Oui, clairement. Mais ce chiffre est peut-être sous-évalué. Ils appellent chez nous, ils appellent à l’abri PC de Richemont, la hotline de la Ville de Genève, le Passage de l’Armée du Salut… Donc, ils multiplient les essais. Il y en a qui rappellent plusieurs jours d’affilée, et quand enfin, ils arrivent ici, ils nous disent que ça fait deux semaines qu’ils appellent  tous les jours. 

« Le local qu’on a ici est assez idéal et idyllique »

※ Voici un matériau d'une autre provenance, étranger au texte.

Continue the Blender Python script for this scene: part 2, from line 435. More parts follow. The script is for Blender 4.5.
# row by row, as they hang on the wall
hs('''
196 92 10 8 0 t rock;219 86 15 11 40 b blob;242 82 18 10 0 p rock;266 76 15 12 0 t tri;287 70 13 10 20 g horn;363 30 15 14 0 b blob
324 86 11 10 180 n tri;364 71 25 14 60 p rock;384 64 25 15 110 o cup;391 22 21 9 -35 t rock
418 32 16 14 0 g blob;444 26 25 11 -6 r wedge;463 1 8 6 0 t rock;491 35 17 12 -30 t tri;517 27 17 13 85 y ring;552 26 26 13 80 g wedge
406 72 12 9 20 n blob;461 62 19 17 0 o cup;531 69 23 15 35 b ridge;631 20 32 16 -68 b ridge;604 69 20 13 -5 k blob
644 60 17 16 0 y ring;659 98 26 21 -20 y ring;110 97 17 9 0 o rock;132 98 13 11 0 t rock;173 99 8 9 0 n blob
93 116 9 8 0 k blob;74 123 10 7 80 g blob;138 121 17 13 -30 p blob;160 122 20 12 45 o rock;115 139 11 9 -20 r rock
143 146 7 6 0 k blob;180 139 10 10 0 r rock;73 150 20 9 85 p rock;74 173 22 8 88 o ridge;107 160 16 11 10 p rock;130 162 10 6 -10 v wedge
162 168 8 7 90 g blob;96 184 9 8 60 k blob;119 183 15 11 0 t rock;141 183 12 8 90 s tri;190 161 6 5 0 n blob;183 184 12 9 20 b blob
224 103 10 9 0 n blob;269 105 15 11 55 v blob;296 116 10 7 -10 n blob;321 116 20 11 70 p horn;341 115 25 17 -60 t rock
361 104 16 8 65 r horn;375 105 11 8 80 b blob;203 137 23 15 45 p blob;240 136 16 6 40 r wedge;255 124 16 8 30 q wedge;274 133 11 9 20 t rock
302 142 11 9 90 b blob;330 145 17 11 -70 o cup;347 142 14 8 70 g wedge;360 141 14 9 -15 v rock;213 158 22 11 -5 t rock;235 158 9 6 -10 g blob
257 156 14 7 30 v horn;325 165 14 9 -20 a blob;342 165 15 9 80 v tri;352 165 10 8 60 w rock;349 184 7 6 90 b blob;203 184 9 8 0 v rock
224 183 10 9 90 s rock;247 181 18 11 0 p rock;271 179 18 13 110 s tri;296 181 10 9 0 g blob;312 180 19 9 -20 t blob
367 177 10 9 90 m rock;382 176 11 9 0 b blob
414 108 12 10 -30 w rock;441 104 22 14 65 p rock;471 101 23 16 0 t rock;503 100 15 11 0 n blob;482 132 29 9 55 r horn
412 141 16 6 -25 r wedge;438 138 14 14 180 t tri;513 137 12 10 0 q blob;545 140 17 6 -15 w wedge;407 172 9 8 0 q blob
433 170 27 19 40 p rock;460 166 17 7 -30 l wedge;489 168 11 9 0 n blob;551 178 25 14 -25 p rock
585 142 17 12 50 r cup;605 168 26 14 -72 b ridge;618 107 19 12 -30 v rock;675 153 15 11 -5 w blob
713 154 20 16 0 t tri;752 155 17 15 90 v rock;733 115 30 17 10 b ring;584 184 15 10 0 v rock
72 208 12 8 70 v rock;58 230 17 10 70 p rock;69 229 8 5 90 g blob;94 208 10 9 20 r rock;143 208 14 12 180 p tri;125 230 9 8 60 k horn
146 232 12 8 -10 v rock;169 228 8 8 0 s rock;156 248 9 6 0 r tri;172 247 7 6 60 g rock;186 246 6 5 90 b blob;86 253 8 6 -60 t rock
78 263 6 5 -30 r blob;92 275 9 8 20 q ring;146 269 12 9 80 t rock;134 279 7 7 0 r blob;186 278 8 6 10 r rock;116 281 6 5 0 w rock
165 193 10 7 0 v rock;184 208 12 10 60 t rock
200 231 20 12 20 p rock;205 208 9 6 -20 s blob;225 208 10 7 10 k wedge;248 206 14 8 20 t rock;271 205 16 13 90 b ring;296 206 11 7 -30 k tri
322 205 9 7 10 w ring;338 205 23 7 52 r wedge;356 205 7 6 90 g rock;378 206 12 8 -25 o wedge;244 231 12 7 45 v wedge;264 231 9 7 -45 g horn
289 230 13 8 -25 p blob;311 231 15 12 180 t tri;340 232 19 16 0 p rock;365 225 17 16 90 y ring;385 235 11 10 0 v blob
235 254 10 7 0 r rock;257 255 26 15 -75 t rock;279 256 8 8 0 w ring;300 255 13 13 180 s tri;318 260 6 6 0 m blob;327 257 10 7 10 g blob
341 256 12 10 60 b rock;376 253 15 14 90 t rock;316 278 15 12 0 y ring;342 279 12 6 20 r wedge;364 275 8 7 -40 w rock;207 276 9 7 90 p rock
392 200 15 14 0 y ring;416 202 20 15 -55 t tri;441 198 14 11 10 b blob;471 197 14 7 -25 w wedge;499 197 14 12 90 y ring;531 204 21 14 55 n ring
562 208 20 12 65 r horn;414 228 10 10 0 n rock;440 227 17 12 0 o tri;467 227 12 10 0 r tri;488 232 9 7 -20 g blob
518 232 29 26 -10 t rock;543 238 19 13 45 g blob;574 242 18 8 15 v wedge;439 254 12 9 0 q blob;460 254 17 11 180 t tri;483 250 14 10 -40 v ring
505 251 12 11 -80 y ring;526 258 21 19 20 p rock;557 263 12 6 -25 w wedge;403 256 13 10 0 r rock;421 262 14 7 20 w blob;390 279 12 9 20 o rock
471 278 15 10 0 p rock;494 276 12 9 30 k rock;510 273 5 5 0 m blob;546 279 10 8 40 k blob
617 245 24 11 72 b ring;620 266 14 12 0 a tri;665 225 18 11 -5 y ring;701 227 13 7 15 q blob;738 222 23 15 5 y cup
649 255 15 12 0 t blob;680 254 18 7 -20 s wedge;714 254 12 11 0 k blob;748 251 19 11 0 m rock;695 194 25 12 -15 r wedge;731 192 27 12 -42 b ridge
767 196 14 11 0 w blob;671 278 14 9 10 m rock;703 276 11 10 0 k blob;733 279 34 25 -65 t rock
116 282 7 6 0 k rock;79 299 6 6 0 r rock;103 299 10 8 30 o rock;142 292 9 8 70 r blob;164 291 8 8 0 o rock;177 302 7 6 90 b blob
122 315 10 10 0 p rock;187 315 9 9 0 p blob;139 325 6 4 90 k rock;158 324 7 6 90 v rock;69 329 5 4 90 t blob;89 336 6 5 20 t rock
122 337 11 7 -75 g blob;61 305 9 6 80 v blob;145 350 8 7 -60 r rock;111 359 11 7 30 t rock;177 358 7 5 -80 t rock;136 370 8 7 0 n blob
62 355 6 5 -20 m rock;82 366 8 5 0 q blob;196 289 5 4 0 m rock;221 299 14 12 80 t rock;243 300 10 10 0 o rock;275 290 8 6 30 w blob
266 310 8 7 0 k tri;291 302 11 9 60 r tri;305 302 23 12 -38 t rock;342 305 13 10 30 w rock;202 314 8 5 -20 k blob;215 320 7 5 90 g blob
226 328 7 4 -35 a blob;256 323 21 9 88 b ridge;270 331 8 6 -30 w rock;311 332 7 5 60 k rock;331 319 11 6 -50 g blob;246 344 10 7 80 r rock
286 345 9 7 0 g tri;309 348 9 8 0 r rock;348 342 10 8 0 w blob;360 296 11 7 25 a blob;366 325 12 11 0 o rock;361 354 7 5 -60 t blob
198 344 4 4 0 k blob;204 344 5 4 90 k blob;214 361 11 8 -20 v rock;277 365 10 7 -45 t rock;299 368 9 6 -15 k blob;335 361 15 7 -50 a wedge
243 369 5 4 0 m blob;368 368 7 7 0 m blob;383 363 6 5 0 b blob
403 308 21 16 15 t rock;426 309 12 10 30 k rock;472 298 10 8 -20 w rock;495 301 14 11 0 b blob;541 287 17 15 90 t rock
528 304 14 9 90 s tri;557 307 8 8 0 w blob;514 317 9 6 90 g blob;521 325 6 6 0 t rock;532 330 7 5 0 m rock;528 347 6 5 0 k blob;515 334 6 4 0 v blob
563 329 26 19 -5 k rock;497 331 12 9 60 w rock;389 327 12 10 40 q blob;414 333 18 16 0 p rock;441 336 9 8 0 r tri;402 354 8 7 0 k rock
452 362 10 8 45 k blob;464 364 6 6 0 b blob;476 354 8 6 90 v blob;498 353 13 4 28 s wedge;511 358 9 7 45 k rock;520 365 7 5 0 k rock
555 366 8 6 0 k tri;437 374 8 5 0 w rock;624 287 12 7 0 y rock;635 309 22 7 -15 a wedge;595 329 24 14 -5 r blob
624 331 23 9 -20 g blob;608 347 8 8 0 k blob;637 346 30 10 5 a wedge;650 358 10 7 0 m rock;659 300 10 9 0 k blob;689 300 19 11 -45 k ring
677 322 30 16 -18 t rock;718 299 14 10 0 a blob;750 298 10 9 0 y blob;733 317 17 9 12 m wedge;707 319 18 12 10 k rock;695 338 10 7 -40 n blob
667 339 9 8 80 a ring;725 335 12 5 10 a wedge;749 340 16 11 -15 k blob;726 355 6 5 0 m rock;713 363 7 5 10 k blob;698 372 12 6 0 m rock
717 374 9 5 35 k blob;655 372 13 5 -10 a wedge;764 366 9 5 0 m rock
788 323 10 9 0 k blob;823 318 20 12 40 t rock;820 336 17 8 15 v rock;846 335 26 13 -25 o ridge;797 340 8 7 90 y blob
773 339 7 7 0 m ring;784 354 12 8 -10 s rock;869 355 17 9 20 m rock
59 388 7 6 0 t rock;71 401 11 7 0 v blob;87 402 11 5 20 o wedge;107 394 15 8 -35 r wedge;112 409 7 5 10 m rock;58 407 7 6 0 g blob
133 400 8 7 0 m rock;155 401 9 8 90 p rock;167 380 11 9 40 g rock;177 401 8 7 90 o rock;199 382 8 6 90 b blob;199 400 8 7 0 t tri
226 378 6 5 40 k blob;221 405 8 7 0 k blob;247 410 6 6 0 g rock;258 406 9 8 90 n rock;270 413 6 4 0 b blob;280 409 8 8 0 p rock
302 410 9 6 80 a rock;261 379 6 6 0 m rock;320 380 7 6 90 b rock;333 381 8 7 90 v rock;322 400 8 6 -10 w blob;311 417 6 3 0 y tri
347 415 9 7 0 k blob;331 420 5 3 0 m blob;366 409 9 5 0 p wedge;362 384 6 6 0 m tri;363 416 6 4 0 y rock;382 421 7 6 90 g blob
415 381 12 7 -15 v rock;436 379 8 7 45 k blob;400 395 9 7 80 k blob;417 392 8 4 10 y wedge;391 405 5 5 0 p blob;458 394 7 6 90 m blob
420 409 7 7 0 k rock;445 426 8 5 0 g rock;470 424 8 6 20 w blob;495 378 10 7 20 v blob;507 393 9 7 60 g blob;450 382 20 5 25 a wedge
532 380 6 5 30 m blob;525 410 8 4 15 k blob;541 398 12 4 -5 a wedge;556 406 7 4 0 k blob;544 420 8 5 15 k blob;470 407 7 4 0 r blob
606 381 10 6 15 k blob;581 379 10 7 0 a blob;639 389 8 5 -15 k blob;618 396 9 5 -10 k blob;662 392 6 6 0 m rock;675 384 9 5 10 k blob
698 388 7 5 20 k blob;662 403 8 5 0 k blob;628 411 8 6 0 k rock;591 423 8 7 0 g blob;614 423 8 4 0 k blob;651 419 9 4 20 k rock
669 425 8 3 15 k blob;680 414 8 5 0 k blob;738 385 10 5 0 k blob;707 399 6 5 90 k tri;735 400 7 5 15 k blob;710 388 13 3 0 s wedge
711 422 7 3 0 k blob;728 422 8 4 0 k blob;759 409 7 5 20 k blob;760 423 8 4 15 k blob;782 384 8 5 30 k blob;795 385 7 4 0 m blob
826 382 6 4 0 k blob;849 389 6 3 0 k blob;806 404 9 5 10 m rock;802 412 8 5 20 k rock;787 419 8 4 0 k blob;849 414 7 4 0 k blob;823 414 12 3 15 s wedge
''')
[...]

Selon l’article 5 de la Loi sur l’aide aux personnes sans abri, ce sont les communes qui sont “prioritairement responsables de la mise à disposition de locaux ou de terrains pour accueillir les dispositifs”. En mai 2022, le CausE a envoyé, dans ce sens, un courrier aux communes. Des retours, depuis ?
Certaines communes ont répondu en disant ne pas avoir de locaux à mettre à disposition, et d’autres n’ont pas répondu du tout. C’est lent… Le local qu’on a ici est assez idéal et idyllique. Je suis pas sûre qu’on retrouvera quelque chose qui nous donne autant d’espace pour faire quelque chose d’aussi bien en termes de qualité. Ce serait intéressant que les conseillers administratifs viennent voir, pour qu’ils imaginent un peu mieux ce qu’on peut avoir besoin comme locaux. 
Cette loi prévoit également la création d’une plateforme de coordination pour identifier les besoins et définir une stratégie d’action. Le CausE en fera partie ?
Non, parce que la loi précise aussi que cette plateforme n’inclut pas les associations. Par contre, elle peut les solliciter pour des consultations sur des sujets spécifiques. Mais pour l’instant, les associations ont été quand même peu sollicitées et consultées…  Les discussions se passent beaucoup à l’interne des communes, avec la Ville de Genève comme référente. C’est un peu frustrant pour les associations. 

« Plus il y a de citoyens sensibilisés à la thématique du sans-abrisme, plus il peut y avoir du soutien, de l’empathie et de la solidarité. »

Grâce à la collecte solidaire de la Thune du cœur, vous pouvez offrir des repas le soir. C’est pas décevant de devoir compléter une aide d’urgence avec la solidarité des gens ?
C’est intéressant de multiplier les sources de financement. On ne peut pas dépendre que des décisions politiques. Ici, on a installé un lieu de répit humanitaire dans une zone où il y a des villas, des garagistes et avant il y avait une brocante. On a fait une séance d’information, parce que plus il y a de citoyens sensibilisés à la thématique du sans-abrisme, plus il peut y avoir du soutien, de l’empathie et de la solidarité. 
Genève n’a toujours pas une politique publique durable en matière de lutte contre le sans-abrisme. Vrai ou faux ?
C’est vrai, mais on est en phase d’amélioration, on a quand même un premier socle avec la LAPSA. Maintenant, il faut que les communes arrivent à se mettre d’accord sur concrètement comment ça va se passer. De cette loi, vont découler des projets et des prestations, dont le financement, a priori à terme, va être pensé sur 12 mois, et donc de manière pérenne.